What the task requires:
Review the material and extract every line in which the word "part" occurs.

-- Start of Material --

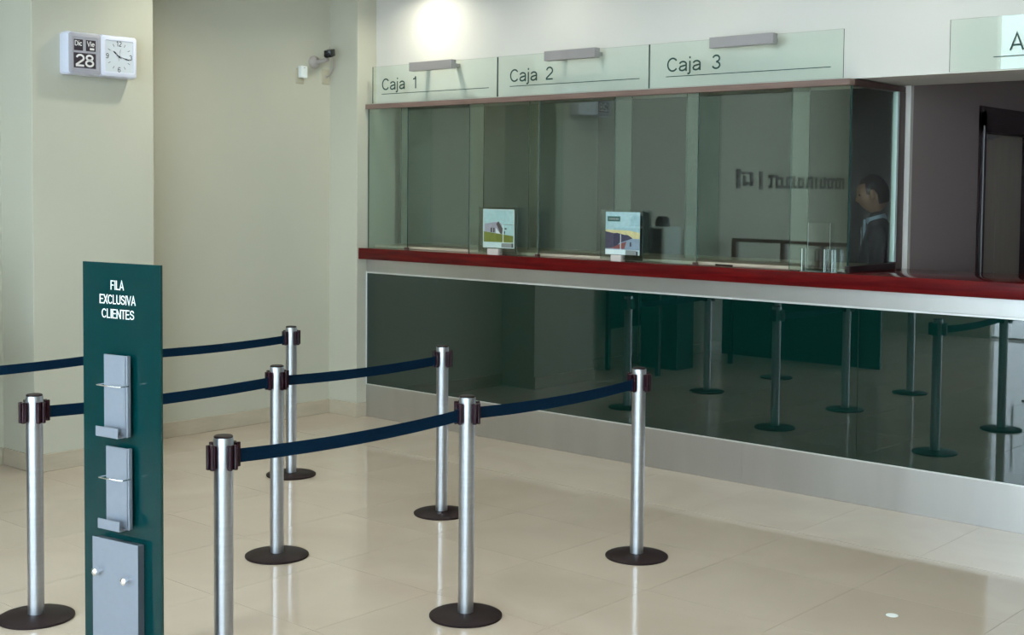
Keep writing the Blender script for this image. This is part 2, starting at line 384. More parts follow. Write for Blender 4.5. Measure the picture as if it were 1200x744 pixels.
# street front: solid left part, glazing to the right
struct(MB().box(XL, -6.28, YFR-0.15, YFR, 0, CH).box(-6.28, XR, YFR-0.15, YFR, 4.30, CH).build('wall_front', cream))
k = 0
for x0, x1 in ((-6.27, -6.04), (-6.03, -5.05), (-5.04, -4.06), (-4.05, -2.6), (-2.59, -1.1), (-1.09, 0.5), (0.51, 2.1), (2.11, 3.98)):
    k += 1
    wn = struct(MB().box(x0, x1, YFR-0.06, YFR-0.048, 0.02, 4.28).build('window_%d' % k, facade_glass))
    fr = MB().box(x0-0.004, x1+0.004, YFR-0.075, YFR-0.035, 0.0, 0.03).box(x0-0.004, x1+0.004, YFR-0.075, YFR-0.035, 4.27, 4.30)
    if k > 3: fr.box(x1-0.015, x1+0.025, YFR-0.09, YFR-0.02, 0, 4.3)
    fr.build('window_frame', alu, wn)
    if k in (2, 3):
        hx = x0+0.06 if k == 2 else x1-0.06
        MB().tube([(hx, YFR, 0.82), (hx, YFR, 1.62)], 0.014).tube([(hx, YFR, 0.9), (hx, YFR-0.05, 0.9)], 0.008).tube([(hx, YFR, 1.54), (hx, YFR-0.05, 1.54)], 0.008).build('door_handle', dark_leg, wn)
# ceiling downlights (fitting + lamp)
ring = MB().lathe([(0.062, -0.004), (0.085, -0.004), (0.085, -0.012), (0.070, -0.014), (0.062, -0.006)], 24)
ring_o = None
for i, (x, y, p) in enumerate(DOWNLIGHTS):
    zc = CEIL if y > 3.2 else CH
    row = 'washing the header wall' if y > 6 else 'above the belt lanes' if y > 3.9 else 'in the middle of the hall' if y > 1 else 'near the street front'
    e = empty('downlight', (x, y, zc)); tag(e, 'round ceiling downlight %s, %s' % (row, 'over the left pillar' if x < -6.5 else 'left of centre' if x < -4.8 else 'over the centre' if x < -3.3 else 'right of centre' if x < -2.5 else 'towards the right' if x < 0 else 'far right'), 'ceiling light', 'recessed downlights in the ceiling')
    if ring_o is None:
        ring_o = ring.build('ring', alu, e)
        dif_o = MB().lathe([(0.0, -0.003), (0.062, -0.003), (0.062, -0.001)], 24).build('diffuser', lamp_glow, e)
    else:
        for s in (ring_o, dif_o):
            c = s.copy(); col.objects.link(c); c.parent = e
    ld = bpy.data.lights.new('lamp', 'AREA'); ld.shape = 'DISK'; ld.size = 0.12; ld.energy = p; ld.color = (1.0, 0.99, 0.82); ld.spread = math.radians(150)
    lo = bpy.data.objects.new('lamp', ld); col.objects.link(lo); lo.parent = e; lo.location = (0, 0, -0.016)

# ================================================================== COUNTER
def front_fix():
    c = empty('bank_counter', (-5.6, 6.99, 0)); tag(c, 'long teller counter clad in dark green glass with brushed steel kick plate', 'counter')
    def P(mb, n, m): 
        o = mb.build(n, m); o.location = (-c.location.x, -c.location.y, 0); o.parent = c; return o
    YP = 6.988
    P(MB().box(-7.733, XR-0.01, YP+0.012, 7.68, 0.0, 1.264), 'carcass', inner_paint)
    xk = [-7.732, -5.05, -3.469, -1.89, -0.31, 1.27, XR-0.01]
    for a, b in zip(xk, xk[1:]):
        P(MB().box(a+0.0015 if a > -7.7 else a+0.006, b-0.0015, YP, YP+0.011, 0.262, 1.153, bev=0.0008), 'green_panel', green_panel)
    for a, b in ((-7.732, -4.235), (-4.235, -0.75), (-0.75, XR-0.01)):
        P(MB().box(a, b-0.0015, YP-0.001, YP+0.012, 0.0, 0.2545, bev=0.001), 'kick_plate', steel)
    P(MB().box(-7.732, XR-0.01, YP-0.001, YP+0.012, 1.163, 1.264, bev=0.001), 'steel_band', steel)
    P(MB().box(-7.732, XR-0.01, YP-0.008, YP+0.004, 1.152, 1.163, bev=0.001).box(-7.732, XR-0.01, YP-0.008, YP+0.004, 0.2545, 0.262, bev=0.001)
      .box(-7.732, -7.725, YP-0.008, YP+0.004, 0.262, 1.152, bev=0.001), 'edge_trim', alu)
    return c
counter = front_fix()
cm = MB().box(-7.733, XR-0.01, YC, 7.715, 1.266, 1.355, bev=0.003, seg=2); cm.bm.normal_update()
for f in cm.bm.faces:
    if f.normal.z > 0.9: f.material_index = 1
ct = cm.build('countertop', [cherry_wood, cherry_top])
tag(ct, 'glossy red cherry wood countertop running the whole length of the teller counter', 'countertop')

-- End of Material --

Worked solution:
Keep writing the Blender script for this image. This is part 2, starting at line 384. More parts follow. Write for Blender 4.5. Measure the picture as if it were 1200x744 pixels.
# street front: solid left part, glazing to the right